## SET EXERCISE
Find the lines with the string "script" and return them.

________

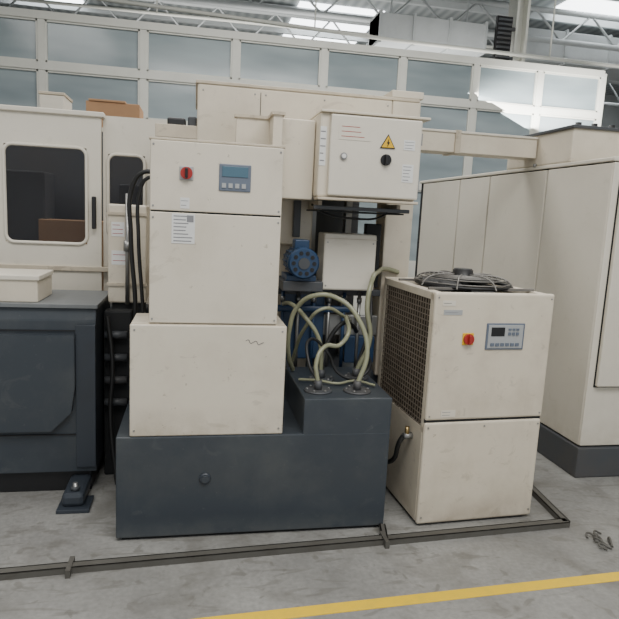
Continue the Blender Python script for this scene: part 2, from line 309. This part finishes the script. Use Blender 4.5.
# ---------------------------------------------------------------- grinding machine behind
g=group('grinding_machine')
box(g,'bed',-.15,1.28,3.46,4.6,0,.62,DARKB,.01)
box(g,'column',.0,.68,3.5,4.4,.6,2.0,CREAM,.01)
box(g,'head',.0,1.10,3.43,4.3,1.72,2.225,CREAM,.012)
box(g,'head_cap',-.01,1.26,3.425,4.32,2.222,2.24,CREAMD,.004)
boxes(g,'head_panel_seam',[(.34,.343,3.427,3.435,1.75,2.2)],SHADE)
box(g,'lower_guard',.42,.66,3.428,3.5,1.38,1.72,CREAM,.006)
box(g,'right_post',1.10,1.27,3.43,3.62,.6,2.225,CREAM,.008)
box(g,'right_post_cap',1.09,1.28,3.425,3.63,2.24,2.28,CREAM,.004)
box(g,'recess_back',.68,1.12,4.1,4.15,.6,1.75,PLINTH,0)
box(g,'shelf_left',-.22,.02,3.45,3.9,1.98,2.0,CREAMD,.004)
box(g,'shelf_front_edge',-.22,.02,3.44,3.455,1.93,2.0,CREAMD,.003)
prism(g,'shelf_bracket',[(3.5,1.98),(3.85,1.98),(3.85,1.75)],'x',-.1,-.08,CREAMD,0)
box(g,'shelf_parts',-.16,-.06,3.5,3.6,2.0,2.045,BLACK,.01); box(g,'shelf_parts_2',-.05,0,3.52,3.62,2.0,2.06,PLINTH,.01)
boxes(g,'vertical_rails',[(.74,.78,3.9,3.98,.62,1.72),(.98,1.02,3.9,3.98,.62,1.72)],STEEL)
screws(g,'head_screws',[(.03,2.19),(.31,2.19),(.37,2.19),(.7,2.19),(1.07,2.19)],3.428)
# wheel cover is bolted to the machine head
wc=g
bm=bmesh.new(); addbox(bm,.20,.585,3.04,3.43,1.66,2.03)
g=group('wheel_cover')
bmesh.ops.bevel(bm,geom=[e for e in bm.edges if abs(e.verts[0].co.z-e.verts[1].co.z)>.1],offset=.17,segments=14,affect='EDGES'); fin(bm,'rounded_cover',CREAM,g)
bm=bmesh.new(); addbox(bm,.19,.597,3.03,3.43,2.03,2.045)
bmesh.ops.bevel(bm,geom=[e for e in bm.edges if abs(e.verts[0].co.z-e.verts[1].co.z)>.01],offset=.17,segments=14,affect='EDGES'); fin(bm,'cover_lip',CREAMD,g)
box(g,'front_guard',.42,.597,3.12,3.43,1.63,2.03,CREAM,.006); box(g,'lower_strut',.545,.585,3.37,3.41,1.425,1.64,PLINTH,.004)
g=group('grinding_wheel_guard')
box(g,'guard_box',.70,1.0,3.24,3.42,1.145,1.46,CREAM2,.01); boxes(g,'guard_seam',[(.70,1.0,3.237,3.241,1.43,1.433)],CREAMD)
box(g,'guard_arm',.97,1.06,3.36,3.42,1.15,1.52,SHADE,.005); screws(g,'guard_screws',[(.72,1.41),(.98,1.41),(.72,1.17),(.98,1.17)],3.239)
g=group('mounting_bracket')
box(g,'under_rail',.60,1.12,3.08,3.11,1.585,1.605,PLINTH,.003); box(g,'under_tray',.62,1.10,3.11,3.40,1.575,1.583,SHADE,.002)
boxes(g,'bracket_legs',[(.63,.65,3.12,3.4,1.58,1.63),(1.06,1.08,3.12,3.4,1.58,1.63)],CREAMD)
tube(g,'cable_loom',[(.62,3.15,1.60),(.75,3.10,1.592),(.9,3.12,1.60),(1.08,3.12,1.593)],.006,RUB)
tube(g,'cable_loom_2',[(.62,3.25,1.61),(.70,3.2,1.56),(.85,3.22,1.545),(1.0,3.25,1.555),(1.1,3.3,1.61)],.006,RUB)
g=group('hydraulic_manifold')
box(g,'manifold',.5,.75,3.37,3.42,.72,1.12,BLUE,.008); box(g,'slide_block',.66,1.08,3.38,3.42,.86,.98,STEEL,.006)
box(g,'table_slide',.42,1.08,3.36,3.42,1.10,1.135,PLINTH,.004); box(g,'blue_cross_pipe',.45,.9,3.335,3.365,1.0,1.04,BLUE,.015)
for i in range(6): cyl(g,'pipe_%d'%i,(.50+.09*i,3.35,.60),(.50+.09*i,3.35,1.12),.010,STEEL if i%2 else BLUE); cyl(g,'pipe_nut_%d'%i,(.50+.09*i,3.35,1.06),(.50+.09*i,3.35,1.09),.015,STEEL,seg=6)
box(g,'valve_block',.88,1.06,3.35,3.42,.70,.86,BLUE,.005)
boxes(g,'support_legs',[(.52,.56,3.38,3.42,0,.75),(1.02,1.06,3.38,3.42,0,.75)],PLINTH)
g=group('coolant_guard_box')
box(g,'guard_body',-.48,-.27,3.55,3.85,1.0,1.56,CREAM,.01)
boxes(g,'guard_stand',[(-.46,-.29,3.57,3.83,0,1.0)],SHADE)
label(g,'guard_sticker',-.46,-.39,3.55,1.38,1.46,WHITE,3,RED); label(g,'guard_sticker_2',-.46,-.37,3.55,1.22,1.30,WHITE,2,RED)
boxes(g,'guard_ribs',[(-.485,-.265,3.54,3.56,1.50,1.515),(-.485,-.265,3.54,3.56,1.1,1.115)],CREAMD)
cyl(g,'conduit_fitting',(-.37,3.52,1.3),(-.37,3.52,1.36),.022,STEEL); cyl(g,'conduit_pipe',(-.37,3.52,1.0),(-.37,3.52,1.62),.012,STEEL)
g=group('power_cable')
tube(g,'cable_1',[(-.17,3.3,1.72),(-.27,3.32,1.73),(-.325,3.34,1.66),(-.335,3.35,1.4),(-.31,3.35,1.0),(-.33,3.4,.6),(-.32,3.4,.0)],.012,RUB)
tube(g,'cable_2',[(-.17,3.3,1.70),(-.25,3.32,1.70),(-.29,3.34,1.62),(-.295,3.34,1.4),(-.27,3.34,1.0),(-.26,3.38,.5),(-.3,3.38,.0)],.010,RUB)
# motor
m=group('electric_motor')
c=Vector((.565,3.2,1.30))
cyl(m,'stator',(c.x,3.12,c.z),(c.x,3.34,c.z),.075,BLUE)
for k in range(18):
    t=2*math.pi*k/18; a=c+Vector((math.cos(t)*.078,-.07,math.sin(t)*.078)); b=a+Vector((0,.19,0)); cyl(m,'fin_%d'%k,a,b,.006,BLUE,seg=6)
cyl(m,'fan_cowl',(c.x,3.09,c.z),(c.x,3.14,c.z),.083,BLUE,bev=.008); cyl(m,'cowl_center',(c.x,3.083,c.z),(c.x,3.095,c.z),.03,PLINTH)
for k in range(10):
    t=2*math.pi*k/10; cyl(m,'cowl_slot_%d'%k,(c.x+.055*math.cos(t),3.086,c.z+.055*math.sin(t)),(c.x+.055*math.cos(t),3.092,c.z+.055*math.sin(t)),.011,BLACK,seg=12)
box(m,'terminal_box',c.x-.04,c.x+.04,3.17,3.26,c.z+.07,c.z+.12,BLUE,.006); box(m,'mounting_foot',c.x-.08,c.x+.08,3.15,3.35,c.z-.1,c.z-.07,BLUE,.003)
box(m,'motor_bracket',c.x-.1,c.x+.12,3.14,3.42,c.z-.155,c.z-.1,PLINTH,.005); cyl(m,'gear_flange',(c.x,3.34,c.z),(c.x,3.42,c.z),.06,PLINTH)
# ---------------------------------------------------------------- control box
g=group('control_box')
box(g,'housing',.60,1.12,3.02,3.42,1.645,2.06,CREAM,.012)
box(g,'door',.65,1.125,2.99,3.02,1.655,2.05,CREAM2,.008)
box(g,'top_flange',.60,1.17,3.0,3.42,2.058,2.07,CREAM,.003); box(g,'bottom_flange',.60,1.13,2.99,3.1,1.632,1.645,CREAMD,.003)
label(g,'name_plate',.69,.855,2.99,1.93,2.01,CREAM2,3,RED); label(g,'side_label',.603,.635,3.02,1.80,1.99,WHITE,5)
cyl(g,'indicator_ring',(.72,2.988,1.85),(.72,2.98,1.85),.017,STEEL); cyl(g,'indicator_lens',(.72,2.981,1.85),(.72,2.975,1.85),.011,WHITE)
def tri(r,y0,y1,mat,n):
    prism(g,n,[(.945+r*math.sin(2*math.pi*k/3),1.925+r*math.cos(2*math.pi*k/3)) for k in range(3)],'y',y0,y1,mat,0)
tri(.046,2.985,2.991,BLACK,'warning_border'); tri(.038,2.983,2.987,YEL,'warning_triangle')
prism(g,'warning_bolt',[(.948,1.950),(.938,1.926),(.945,1.926),(.940,1.906),(.954,1.932),(.947,1.932)],'y',2.981,2.984,BLACK,0)
cyl(g,'knob_base',(.94,2.99,1.845),(.94,2.98,1.845),.028,BLACK); box(g,'knob_handle',.932,.948,2.96,2.982,1.82,1.87,BLACK,.004)
label(g,'spec_plate',1.03,1.09,2.99,1.74,1.83,WHITE,5); label(g,'spec_plate_2',1.03,1.09,2.99,1.90,1.95,WHITE,3); boxes(g,'hinges',[(1.12,1.132,3.0,3.03,1.7,1.76),(1.12,1.132,3.0,3.03,1.93,1.99)],STEEL)
g=group('cable_trunking')
box(g,'trunk',1.29,2.375,4.02,4.2,2.03,2.165,CREAM,.004); box(g,'trunk_lid',1.29,2.375,4.01,4.21,2.16,2.175,CREAM2,.003)
boxes(g,'joints',[(1.75,1.79,4.005,4.215,2.025,2.18)],CREAMD); box(g,'trunk_support',1.29,1.36,4.05,4.15,.0,2.03,CREAMD,.004)
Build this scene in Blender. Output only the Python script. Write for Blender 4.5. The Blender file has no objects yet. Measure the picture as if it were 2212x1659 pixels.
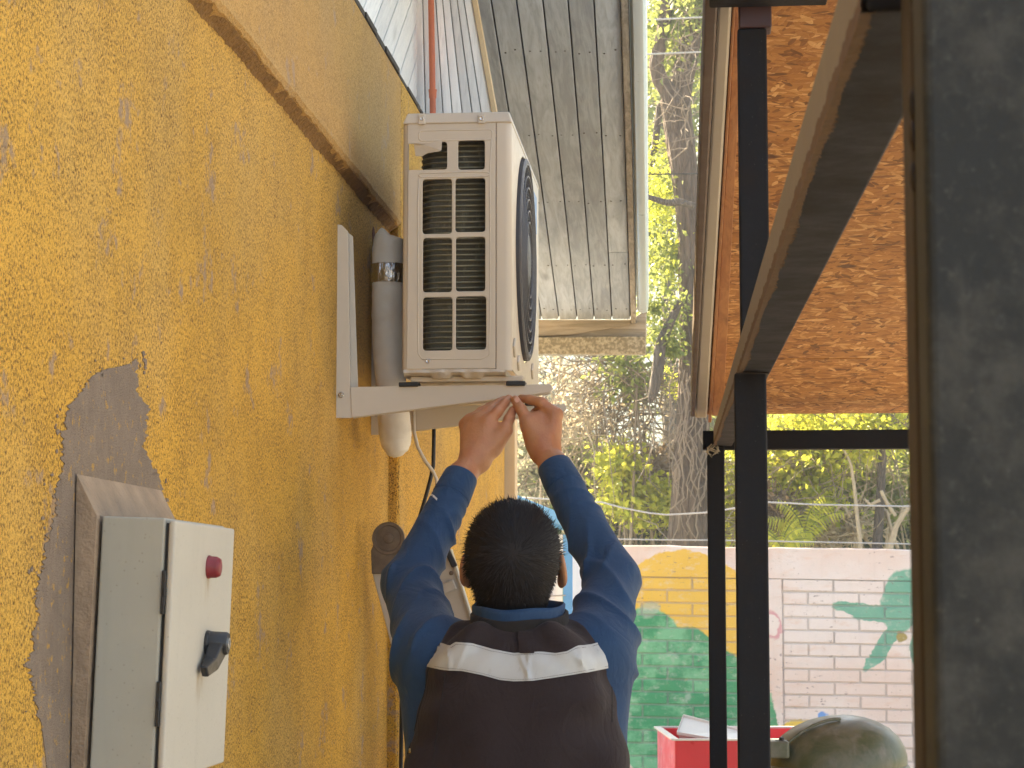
import bpy, bmesh, math, random
import numpy as np
from mathutils import Vector, Matrix, Euler
from mathutils.bvhtree import BVHTree

# ------------------------------------------------------------------ camera, sky, sun, exposure
ZC = 1.55                      # eye height of the photographer
FPX = 4700.0                   # focal length in picture units (picture is 2212 x 1659 units)
scene = bpy.context.scene
COL = scene.collection
YAW = math.radians(4.95)
PITCH = math.radians(5.5)
cam_d = bpy.data.cameras.new('camera')
cam = bpy.data.objects.new('camera', cam_d)
COL.objects.link(cam)
cam.location = (0, 0, ZC)
cam.rotation_euler = (math.radians(90) + PITCH, 0, YAW)
cam_d.sensor_width = 36.0
cam_d.lens = FPX / 2212.0 * 36.0
cam_d.clip_start = 0.05
cam_d.clip_end = 3000
cam_d.dof.use_dof = True
cam_d.dof.focus_distance = 4.35
cam_d.dof.aperture_fstop = 26
scene.camera = cam

world = bpy.data.worlds.new('World')
scene.world = world
world.use_nodes = True
SUN_TRAVEL = Vector((0.62, -0.60, 0)).normalized()
SUN_EL = math.radians(38)
wn = world.node_tree
bg = wn.nodes['Background']
sky = wn.nodes.new('ShaderNodeTexSky')
sky.sky_type = 'NISHITA'
sky.sun_disc = False
sky.sun_elevation = SUN_EL
sky.sun_rotation = math.atan2(-SUN_TRAVEL.x, -SUN_TRAVEL.y)
sky.air_density = 1.0
sky.dust_density = 2.0
wn.links.new(sky.outputs[0], bg.inputs[0])
bg.inputs[1].default_value = 0.055
sun_d = bpy.data.lights.new('sun', 'SUN')
sun_d.energy = 5.0
sun_d.color = (1.0, 0.80, 0.52)
sun_d.angle = math.radians(0.6)
sun = bpy.data.objects.new('sun', sun_d)
COL.objects.link(sun)
sun.location = (6, -8, 6)
sun.rotation_euler = Vector((SUN_TRAVEL.x * math.cos(SUN_EL), SUN_TRAVEL.y * math.cos(SUN_EL), -math.sin(SUN_EL))).to_track_quat('-Z', 'Y').to_euler()

scene.view_settings.view_transform = 'Standard'
scene.view_settings.look = 'None'
scene.view_settings.exposure = 3.12
scene.view_settings.gamma = 1.0
scene.view_settings.use_curve_mapping = False
scene.render.engine = 'CYCLES'
scene.cycles.use_denoising = True
scene.cycles.max_bounces = 8
scene.cycles.diffuse_bounces = 4
scene.cycles.transparent_max_bounces = 12
scene.cycles.use_adaptive_sampling = True
scene.cycles.adaptive_threshold = 0.015

# ------------------------------------------------------------------ projecting helpers (measure once, place in metres)
_R = Euler((math.radians(90) + PITCH, 0, YAW)).to_matrix()
def ray(px, py):
    return _R @ Vector(((px - 1106.0) / FPX, -(py - 829.5) / FPX, -1.0))
def U(px, py, Y):
    d = ray(px, py); t = Y / d.y
    return Vector((d.x * t, Y, ZC + d.z * t))
def UX(px, py, X):
    d = ray(px, py); t = X / d.x
    return Vector((X, d.y * t, ZC + d.z * t))

# ------------------------------------------------------------------ mesh collecting
class MB:
    def __init__(self): self.v = []; self.f = []
    def add(self, vs, fs):
        o = len(self.v)
        self.v += [tuple(p) for p in vs]
        self.f += [tuple(i + o for i in f) for f in fs]
        return self
    def box(self, x0, x1, y0, y1, z0, z1):
        return self.add([(x0,y0,z0),(x1,y0,z0),(x1,y1,z0),(x0,y1,z0),(x0,y0,z1),(x1,y0,z1),(x1,y1,z1),(x0,y1,z1)],
                        [(0,3,2,1),(4,5,6,7),(0,1,5,4),(1,2,6,5),(2,3,7,6),(3,0,4,7)])
    def hexa(self, p):           # 4 bottom (ccw from above), 4 top
        return self.add(p, [(0,3,2,1),(4,5,6,7),(0,1,5,4),(1,2,6,5),(2,3,7,6),(3,0,4,7)])
    def obox(self, c, ax, ay, az):   # centre and three half-axes
        c = Vector(c); ax = Vector(ax); ay = Vector(ay); az = Vector(az)
        P = [c-ax-ay-az, c+ax-ay-az, c+ax+ay-az, c-ax+ay-az, c-ax-ay+az, c+ax-ay+az, c+ax+ay+az, c-ax+ay+az]
        return self.hexa(P)
    def beam(self, a, b, side, up):  # bar from a to b, half vectors side, up
        a = Vector(a); b = Vector(b); s = Vector(side); u = Vector(up)
        return self.hexa([a-s-u, a+s-u, b+s-u, b-s-u, a-s+u, a+s+u, b+s+u, b-s+u])
    def prism(self, poly, vec):
        poly = [Vector(p) for p in poly]; vec = Vector(vec); n = len(poly)
        vs = poly + [p + vec for p in poly]
        fs = [tuple(range(n))[::-1], tuple(range(n, 2*n))]
        for i in range(n):
            j = (i+1) % n
            fs.append((i, j, n+j, n+i))
        return self.add(vs, fs)
    def tube(self, pts, rad, n=8, cap=True, jit=None):
        pts = [Vector(p) for p in pts]
        if not hasattr(rad, '__len__'): rad = [rad]*len(pts)
        base = len(self.v); up = None
        for i, p in enumerate(pts):
            t = (pts[min(i+1, len(pts)-1)] - pts[max(i-1, 0)]).normalized()
            if up is None:
                up = t.orthogonal().normalized()
            else:
                up = (up - t * up.dot(t))
                up = up.normalized() if up.length > 1e-6 else t.orthogonal().normalized()
            b = t.cross(up)
            for k in range(n):
                a = 2*math.pi*k/n
                r = rad[i] * (jit(i, k) if jit else 1.0)
                self.v.append(tuple(p + (up*math.cos(a) + b*math.sin(a))*r))
        for i in range(len(pts)-1):
            for k in range(n):
                k2 = (k+1) % n
                self.f.append((base+i*n+k, base+i*n+k2, base+(i+1)*n+k2, base+(i+1)*n+k))
        if cap:
            self.f.append(tuple(base+k for k in range(n))[::-1])
            e = base+(len(pts)-1)*n
            self.f.append(tuple(e+k for k in range(n)))
        return self
    def lathe(self, o, axis, prof, n=24, up=None):   # prof: (along, radius)
        o = Vector(o); a = Vector(axis).normalized()
        u = Vector(up).normalized() if up else a.orthogonal().normalized()
        w = a.cross(u); base = len(self.v)
        for (h, r) in prof:
            for k in range(n):
                t = 2*math.pi*k/n
                self.v.append(tuple(o + a*h + (u*math.cos(t)+w*math.sin(t))*max(r, 1e-5)))
        for i in range(len(prof)-1):
            for k in range(n):
                k2 = (k+1) % n
                self.f.append((base+i*n+k, base+i*n+k2, base+(i+1)*n+k2, base+(i+1)*n+k))
        self.f.append(tuple(base+k for k in range(n))[::-1])
        e = base+(len(prof)-1)*n
        self.f.append(tuple(e+k for k in range(n)))
        return self

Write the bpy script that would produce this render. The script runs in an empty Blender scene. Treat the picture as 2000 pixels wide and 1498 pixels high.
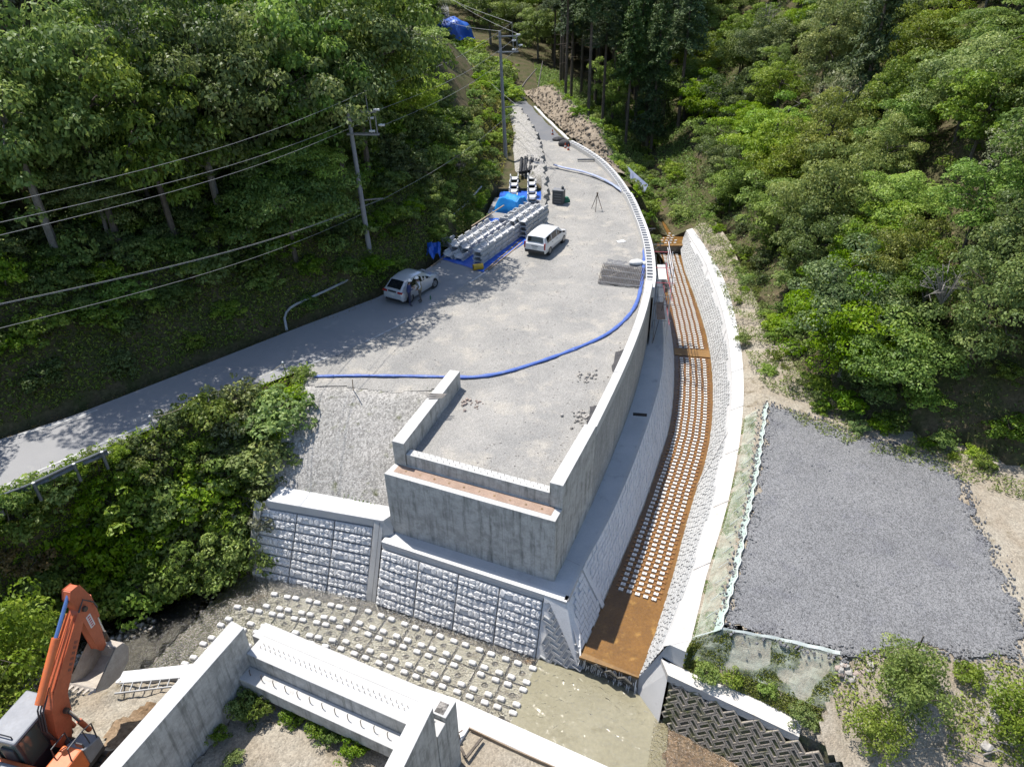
import bpy, bmesh, math, random
import numpy as np
from mathutils import Vector, Matrix

# ---------------------------------------------------------------- camera, sky, sun, exposure
SC = bpy.context.scene
CAMH = 19.2                      # drone height above the gravel yard (z = 0)
_P, _R = math.radians(32.0), math.radians(1.0)
FPX = 1387.0
_f = np.array([0, math.cos(_P), -math.sin(_P)]); _u = np.array([0, math.sin(_P), math.cos(_P)]); _r = np.array([1., 0, 0])
_uu = _u * math.cos(_R) + _r * math.sin(_R); _rr = _r * math.cos(_R) - _u * math.sin(_R)
cd = bpy.data.cameras.new('camera'); cam = bpy.data.objects.new('camera', cd)
SC.collection.objects.link(cam); SC.camera = cam
cd.sensor_width = 36.0; cd.lens = FPX / 2000.0 * 36.0; cd.clip_start = 0.5; cd.clip_end = 1500
cam.matrix_world = Matrix(((_rr[0], _uu[0], -_f[0], 0), (_rr[1], _uu[1], -_f[1], 0), (_rr[2], _uu[2], -_f[2], CAMH), (0, 0, 0, 1)))

SUN_EL, SUN_AZ = math.radians(65.0), math.radians(-43.0)   # azimuth from +Y towards +X
W = bpy.data.worlds.new('World'); SC.world = W; W.use_nodes = True
nt = W.node_tree; bg = nt.nodes['Background']
sky = nt.nodes.new('ShaderNodeTexSky'); sky.sky_type = 'NISHITA'; sky.sun_disc = False
sky.sun_elevation = SUN_EL; sky.sun_rotation = SUN_AZ; sky.altitude = 200
nt.links.new(sky.outputs['Color'], bg.inputs['Color']); bg.inputs['Strength'].default_value = 0.13
ld = bpy.data.lights.new('sun', 'SUN'); ld.energy = 4.3; ld.angle = math.radians(0.53); ld.color = (1.0, 0.96, 0.90)
sun = bpy.data.objects.new('sun', ld); SC.collection.objects.link(sun)
_sd = Vector((math.sin(SUN_AZ) * math.cos(SUN_EL), math.cos(SUN_AZ) * math.cos(SUN_EL), math.sin(SUN_EL)))
sun.rotation_euler = (-_sd).to_track_quat('-Z', 'Y').to_euler(); sun.location = _sd * 80
SC.view_settings.view_transform = 'Standard'; SC.view_settings.look = 'None'
SC.view_settings.exposure = 0.86; SC.view_settings.gamma = 1.0
SC.render.engine = 'CYCLES'
SC.cycles.max_bounces = 6; SC.cycles.diffuse_bounces = 4; SC.cycles.glossy_bounces = 2
SC.cycles.transmission_bounces = 3; SC.cycles.transparent_max_bounces = 8
SC.cycles.use_denoising = True; SC.cycles.use_adaptive_sampling = True; SC.cycles.adaptive_threshold = 0.02
SC.cycles.caustics_reflective = False; SC.cycles.caustics_refractive = False
random.seed(7); RNG = np.random.default_rng(7)
COL = SC.collection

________

## EXERCISE OUTPUT
Continue the Blender Python script for this scene: part 2, from line 309. This part finishes the script. Use Blender 4.5.
Build this scene in Blender. Output only the Python script. Write for Blender 4.5. The Blender file has no objects yet. Measure the picture as if it were 2212x1659 pixels.
Write the bpy script that would produce this render. The script runs in an empty Blender scene. Treat the picture as 2000 pixels wide and 1498 pixels high.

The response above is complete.